Like the sheep we are, we follow the fads.  Do what everyone else does, and live our lives trusting technology that might just be more dangerous than the atomic bomb itself.  It must be safe if everyone is doing it.  Right?

Taryn was someone who would think outside the box.  She asked the hard questions sometimes.  Questions I didn't know how to answer.  She was fiercely independent in some ways and in others she followed the crowd.  I think most of us are a mixture of both attitudes.  I know I do some things, like use my microwave, without really thinking about it.   I do other things, like what I'm doing now, writing my thoughts out in a blog, that are unusual and brave.  Different.


I heard a story once about ants.  They follow each other.

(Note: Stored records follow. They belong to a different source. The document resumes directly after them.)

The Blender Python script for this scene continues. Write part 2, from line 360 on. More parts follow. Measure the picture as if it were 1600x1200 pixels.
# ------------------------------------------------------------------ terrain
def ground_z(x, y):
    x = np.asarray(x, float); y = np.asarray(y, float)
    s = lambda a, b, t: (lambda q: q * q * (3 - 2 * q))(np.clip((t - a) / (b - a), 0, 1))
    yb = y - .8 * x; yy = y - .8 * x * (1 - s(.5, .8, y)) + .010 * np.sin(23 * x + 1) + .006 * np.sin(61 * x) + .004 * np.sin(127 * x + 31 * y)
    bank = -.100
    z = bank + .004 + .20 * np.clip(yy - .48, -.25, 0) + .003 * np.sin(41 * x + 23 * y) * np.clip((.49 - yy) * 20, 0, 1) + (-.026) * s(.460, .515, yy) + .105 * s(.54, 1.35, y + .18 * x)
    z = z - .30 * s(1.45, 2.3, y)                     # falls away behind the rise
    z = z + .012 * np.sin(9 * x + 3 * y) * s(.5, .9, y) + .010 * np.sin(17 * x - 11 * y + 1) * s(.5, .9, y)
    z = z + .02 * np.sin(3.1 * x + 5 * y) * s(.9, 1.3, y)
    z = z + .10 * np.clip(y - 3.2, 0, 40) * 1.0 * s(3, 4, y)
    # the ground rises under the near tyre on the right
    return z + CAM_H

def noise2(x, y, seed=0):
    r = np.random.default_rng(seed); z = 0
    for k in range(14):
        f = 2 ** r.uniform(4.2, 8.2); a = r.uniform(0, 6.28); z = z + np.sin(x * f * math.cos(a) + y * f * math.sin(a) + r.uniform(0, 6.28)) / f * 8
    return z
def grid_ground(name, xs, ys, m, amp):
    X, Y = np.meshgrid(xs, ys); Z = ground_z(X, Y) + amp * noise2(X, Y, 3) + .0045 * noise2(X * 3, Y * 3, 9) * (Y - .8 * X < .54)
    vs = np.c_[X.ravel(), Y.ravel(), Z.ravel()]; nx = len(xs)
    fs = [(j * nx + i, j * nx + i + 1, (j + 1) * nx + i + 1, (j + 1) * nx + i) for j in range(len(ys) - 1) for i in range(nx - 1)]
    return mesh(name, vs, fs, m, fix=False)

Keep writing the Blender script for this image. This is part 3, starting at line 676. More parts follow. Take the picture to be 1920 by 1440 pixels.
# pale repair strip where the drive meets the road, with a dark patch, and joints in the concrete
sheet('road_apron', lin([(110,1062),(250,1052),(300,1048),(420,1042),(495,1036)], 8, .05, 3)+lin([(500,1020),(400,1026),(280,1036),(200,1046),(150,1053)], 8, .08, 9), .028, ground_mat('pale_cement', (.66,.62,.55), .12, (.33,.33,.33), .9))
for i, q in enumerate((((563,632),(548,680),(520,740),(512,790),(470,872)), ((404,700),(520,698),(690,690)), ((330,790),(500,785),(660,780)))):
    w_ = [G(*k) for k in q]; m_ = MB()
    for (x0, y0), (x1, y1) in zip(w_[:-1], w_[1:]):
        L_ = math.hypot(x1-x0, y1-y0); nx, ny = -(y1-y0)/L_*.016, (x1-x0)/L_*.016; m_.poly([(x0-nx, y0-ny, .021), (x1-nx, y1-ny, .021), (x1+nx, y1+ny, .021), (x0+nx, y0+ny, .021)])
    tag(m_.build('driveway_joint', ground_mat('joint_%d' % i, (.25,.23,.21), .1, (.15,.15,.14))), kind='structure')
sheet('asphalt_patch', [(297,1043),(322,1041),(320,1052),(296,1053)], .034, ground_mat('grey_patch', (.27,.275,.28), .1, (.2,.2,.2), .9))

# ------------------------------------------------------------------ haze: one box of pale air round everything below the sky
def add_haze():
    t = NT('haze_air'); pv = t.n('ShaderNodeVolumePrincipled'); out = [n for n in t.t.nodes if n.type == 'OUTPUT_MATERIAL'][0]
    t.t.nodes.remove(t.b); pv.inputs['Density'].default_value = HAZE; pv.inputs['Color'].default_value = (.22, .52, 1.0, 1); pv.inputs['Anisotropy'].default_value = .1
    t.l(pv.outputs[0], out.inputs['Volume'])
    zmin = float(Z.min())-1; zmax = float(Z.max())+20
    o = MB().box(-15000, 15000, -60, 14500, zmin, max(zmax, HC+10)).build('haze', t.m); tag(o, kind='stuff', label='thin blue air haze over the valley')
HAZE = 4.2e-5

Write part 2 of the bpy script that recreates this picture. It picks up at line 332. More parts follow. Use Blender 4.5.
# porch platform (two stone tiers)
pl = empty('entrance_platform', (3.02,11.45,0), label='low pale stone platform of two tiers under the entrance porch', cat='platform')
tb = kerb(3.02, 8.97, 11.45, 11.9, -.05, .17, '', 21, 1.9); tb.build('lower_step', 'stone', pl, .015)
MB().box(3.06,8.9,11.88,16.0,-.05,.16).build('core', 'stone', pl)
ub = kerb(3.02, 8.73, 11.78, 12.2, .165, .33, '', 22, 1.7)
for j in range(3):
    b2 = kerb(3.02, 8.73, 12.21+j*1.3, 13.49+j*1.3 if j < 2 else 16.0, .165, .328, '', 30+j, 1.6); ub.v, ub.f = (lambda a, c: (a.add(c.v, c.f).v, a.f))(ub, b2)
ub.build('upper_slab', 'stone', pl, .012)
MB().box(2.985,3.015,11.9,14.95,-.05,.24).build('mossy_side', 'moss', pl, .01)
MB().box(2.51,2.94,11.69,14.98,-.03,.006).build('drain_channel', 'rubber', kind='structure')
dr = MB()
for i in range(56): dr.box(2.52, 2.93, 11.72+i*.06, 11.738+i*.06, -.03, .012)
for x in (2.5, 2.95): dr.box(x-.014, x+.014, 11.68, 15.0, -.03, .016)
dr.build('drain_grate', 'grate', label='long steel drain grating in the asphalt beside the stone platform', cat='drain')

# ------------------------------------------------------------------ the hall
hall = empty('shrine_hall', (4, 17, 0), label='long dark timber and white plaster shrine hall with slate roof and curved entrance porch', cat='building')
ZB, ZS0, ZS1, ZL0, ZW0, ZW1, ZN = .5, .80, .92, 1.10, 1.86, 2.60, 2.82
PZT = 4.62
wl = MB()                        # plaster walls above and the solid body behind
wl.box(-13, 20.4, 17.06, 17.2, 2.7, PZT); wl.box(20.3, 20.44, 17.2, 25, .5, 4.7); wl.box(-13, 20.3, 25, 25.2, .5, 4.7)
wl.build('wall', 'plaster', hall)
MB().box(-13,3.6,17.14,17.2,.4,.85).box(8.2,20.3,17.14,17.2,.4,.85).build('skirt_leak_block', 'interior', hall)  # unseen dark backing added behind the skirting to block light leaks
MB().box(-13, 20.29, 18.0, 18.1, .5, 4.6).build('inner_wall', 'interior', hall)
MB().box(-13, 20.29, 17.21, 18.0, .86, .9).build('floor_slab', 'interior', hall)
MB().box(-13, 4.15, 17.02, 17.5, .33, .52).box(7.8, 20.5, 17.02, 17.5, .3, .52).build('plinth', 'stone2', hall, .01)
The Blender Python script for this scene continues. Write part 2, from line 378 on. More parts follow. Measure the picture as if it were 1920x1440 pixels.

If you put a trail of them around the rim of a flower pot they'll follow each other until they die.  Not one of them will break out and take a chance on a different route, even when they're exhausted and dying.  It must feel dangerous to them to break free from the crowd and be different.  It's brave to be different.  It might just save our lives if we are.  

I still use my microwave.  I've been doing it for 45 years and I'm still here.  I didn't stand in front of it when I was pregnant and that advice made me raise an eyebrow too.  What if I'm NOT pregnant?  Is it okay to microwave yourself if you're not carrying a baby then?  Do the waves come out of the thing?  That's frightening.  Will I cook myself if I stand too close???  But just like all the other dangers we juggle in our lives this is just one more right?

Or is being different and asking the hard questions, the real danger?